* [What is needed] Please transcribe the data below exactly. Leave the pictures out.

* [Information provided]
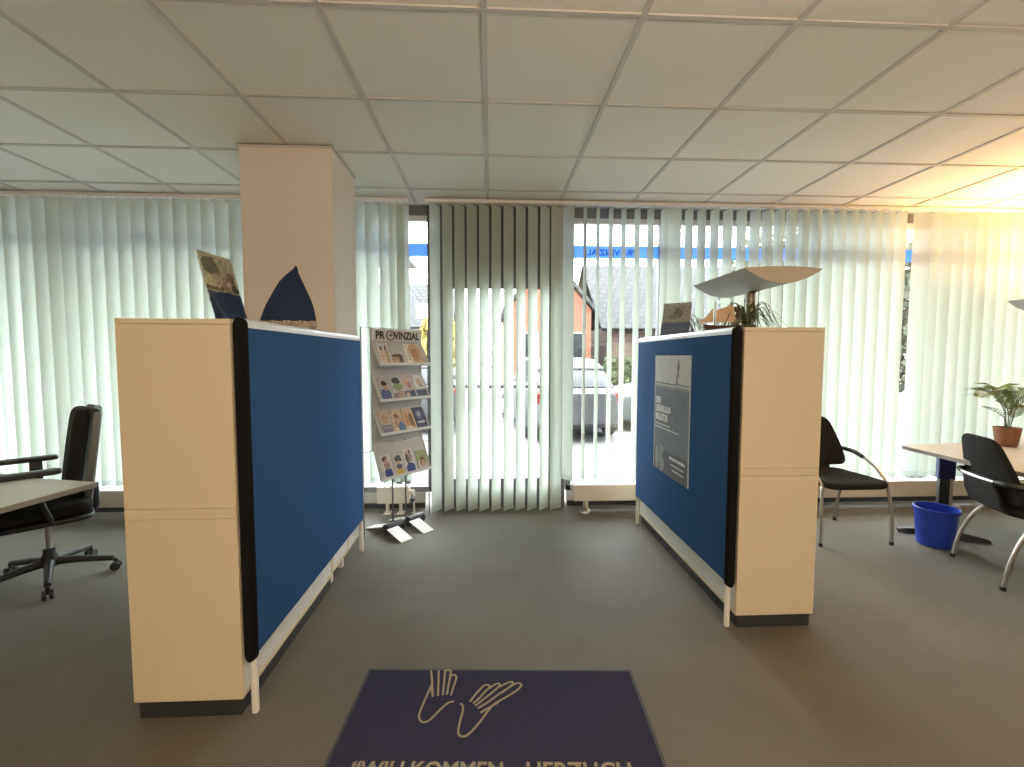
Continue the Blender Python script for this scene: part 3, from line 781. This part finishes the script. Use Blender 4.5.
def office_chair():
    r = thing('office_chair', 'black swivel office chair on castors behind the left desk', 'office chair', (-2.718, 2.822, 0), R(-46))
    b = MB(); b.lathe([(.035, .085), (.045, .095), (.045, .13), (.03, .17), (.028, .20)], 20)
    b.build('hub', M['blackplastic'], r)
    for k in range(5):
        a = R(-49+46+72*k); c, s = math.cos(a), math.sin(a)
        path = [(c*d, s*d, z) for d, z in ((.03, .115), (.12, .108), (.22, .092), (.305, .078))]
        MB().tube(path, [.026, .023, .019, .016], 10).build('base_arm', M['blackplastic'], r)
        w = MB(); cx, cy = c*.314, s*.314
        t = Vector((-s, c, 0))
        for q in (-.016, .016):
            p = Vector((cx, cy, .027))+t*q
            w.tube([p-t*.010, p-t*.007, p+t*.007, p+t*.010], [.021, .027, .027, .021], 18)
        w.cyl((cx, cy, .03), (cx, cy, .075), .010, 10)
        w.build('castor', M['blackplastic'], r)
    MB().cyl((0, 0, .19), (0, 0, .40), .014, 14).build('gas_lift', M['chrome'], r)
    m = MB(); m.box(-.10, .10, -.12, .15, .375, .43, .015); m.tube([(.09, -.02, .40), (.20, -.03, .395)], .008, 8); m.build('tilt_mechanism', M['blackplastic'], r)
    out = round_poly([(-.23, .20), (-.245, -.25), (.245, -.25), (.23, .20)], .08, 6)
    MB().cushion(out, .085, .03, lambda u, v, w: (u, v, .42+w-.5*max(0, -v-.14)**2*4*.5+.12*u*u)).build('seat', M['blackfab'], r)
    s = MB(); s.cushion(round_poly([(-.235, .205), (-.25, -.24), (.25, -.24), (.235, .205)], .08, 6), .03, .012, lambda u, v, w: (u, v, .392+w)); s.build('seat_shell', M['blackplastic'], r)
    out = round_poly([(-.20, 0), (.20, 0), (.225, .22), (.195, .52), (-.195, .52), (-.225, .22)], [.05, .05, .2, .07, .07, .2], 6)
    prof = lambda v: .215+.06*v+.09*math.sin(max(0, v)*5.2)*.5*(1 if v < .6 else 0)
    MB().cushion(out, .075, .032, lambda u, v, w: (u, .155+.13*v-w-.35*u*u, .535+v)).build('backrest', M['blackfab'], r)
    out2 = round_poly([(-.085, -.13), (.085, -.13), (.20, .15), (.205, .50), (-.205, .50), (-.20, .15)], [.03, .03, .15, .06, .06, .15], 6)
    MB().cushion(out2, .040, .015, lambda u, v, w: (u, .215+.125*v-w-.40*u*u, .545+v)).build('back_shell', M['greyshell'], r)
    t = MB(); t.tube(spline([(-.175, .228, 1.035), (-.09, .244, 1.038), (0, .252, 1.04), (.09, .244, 1.038), (.175, .228, 1.035)], 4), .024, 12); t.build('top_roll', M['blackplastic'], r)
    t = MB(); t.tube(spline([(0, .08, .40), (0, .20, .40), (0, .215, .46), (0, .212, .56)], 5), .028, 12); t.build('back_support', M['blackplastic'], r)
    for sx in (-1, 1):
        a = MB(); a.tube(spline([(sx*.12, .03, .405), (sx*.24, .02, .41), (sx*.272, .01, .45), (sx*.272, -.02, .55), (sx*.268, -.04, .705)], 5), [.015]*21, 10)
        a.box(sx*.272-.018, sx*.272+.018, -.065, -.005, .55, .705, .008)
        ar = a.build('armrest', M['blackplastic'], r)
        p = MB(); p.cushion(round_poly([(-.038, -.205), (.038, -.205), (.042, .07), (-.042, .07)], .03, 5), .026, .011, lambda u, v, w: (sx*.266+u, v, .704+w)); p.build('arm_pad', M['blackplastic'], ar)
office_chair()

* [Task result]
Continue the Blender Python script for this scene: part 3, from line 781. This part finishes the script. Use Blender 4.5.
def office_chair():
    r = thing('office_chair', 'black swivel office chair on castors behind the left desk', 'office chair', (-2.718, 2.822, 0), R(-46))
    b = MB(); b.lathe([(.035, .085), (.045, .095), (.045, .13), (.03, .17), (.028, .20)], 20)
    b.build('hub', M['blackplastic'], r)
    for k in range(5):
        a = R(-49+46+72*k); c, s = math.cos(a), math.sin(a)
        path = [(c*d, s*d, z) for d, z in ((.03, .115), (.12, .108), (.22, .092), (.305, .078))]
        MB().tube(path, [.026, .023, .019, .016], 10).build('base_arm', M['blackplastic'], r)
        w = MB(); cx, cy = c*.314, s*.314
        t = Vector((-s, c, 0))
        for q in (-.016, .016):
            p = Vector((cx, cy, .027))+t*q
            w.tube([p-t*.010, p-t*.007, p+t*.007, p+t*.010], [.021, .027, .027, .021], 18)
        w.cyl((cx, cy, .03), (cx, cy, .075), .010, 10)
        w.build('castor', M['blackplastic'], r)
    MB().cyl((0, 0, .19), (0, 0, .40), .014, 14).build('gas_lift', M['chrome'], r)
    m = MB(); m.box(-.10, .10, -.12, .15, .375, .43, .015); m.tube([(.09, -.02, .40), (.20, -.03, .395)], .008, 8); m.build('tilt_mechanism', M['blackplastic'], r)
    out = round_poly([(-.23, .20), (-.245, -.25), (.245, -.25), (.23, .20)], .08, 6)
    MB().cushion(out, .085, .03, lambda u, v, w: (u, v, .42+w-.5*max(0, -v-.14)**2*4*.5+.12*u*u)).build('seat', M['blackfab'], r)
    s = MB(); s.cushion(round_poly([(-.235, .205), (-.25, -.24), (.25, -.24), (.235, .205)], .08, 6), .03, .012, lambda u, v, w: (u, v, .392+w)); s.build('seat_shell', M['blackplastic'], r)
    out = round_poly([(-.20, 0), (.20, 0), (.225, .22), (.195, .52), (-.195, .52), (-.225, .22)], [.05, .05, .2, .07, .07, .2], 6)
    prof = lambda v: .215+.06*v+.09*math.sin(max(0, v)*5.2)*.5*(1 if v < .6 else 0)
    MB().cushion(out, .075, .032, lambda u, v, w: (u, .155+.13*v-w-.35*u*u, .535+v)).build('backrest', M['blackfab'], r)
    out2 = round_poly([(-.085, -.13), (.085, -.13), (.20, .15), (.205, .50), (-.205, .50), (-.20, .15)], [.03, .03, .15, .06, .06, .15], 6)
    MB().cushion(out2, .040, .015, lambda u, v, w: (u, .215+.125*v-w-.40*u*u, .545+v)).build('back_shell', M['greyshell'], r)
    t = MB(); t.tube(spline([(-.175, .228, 1.035), (-.09, .244, 1.038), (0, .252, 1.04), (.09, .244, 1.038), (.175, .228, 1.035)], 4), .024, 12); t.build('top_roll', M['blackplastic'], r)
    t = MB(); t.tube(spline([(0, .08, .40), (0, .20, .40), (0, .215, .46), (0, .212, .56)], 5), .028, 12); t.build('back_support', M['blackplastic'], r)
    for sx in (-1, 1):
        a = MB(); a.tube(spline([(sx*.12, .03, .405), (sx*.24, .02, .41), (sx*.272, .01, .45), (sx*.272, -.02, .55), (sx*.268, -.04, .705)], 5), [.015]*21, 10)
        a.box(sx*.272-.018, sx*.272+.018, -.065, -.005, .55, .705, .008)
        ar = a.build('armrest', M['blackplastic'], r)
        p = MB(); p.cushion(round_poly([(-.038, -.205), (.038, -.205), (.042, .07), (-.042, .07)], .03, 5), .026, .011, lambda u, v, w: (sx*.266+u, v, .704+w)); p.build('arm_pad', M['blackplastic'], ar)
office_chair()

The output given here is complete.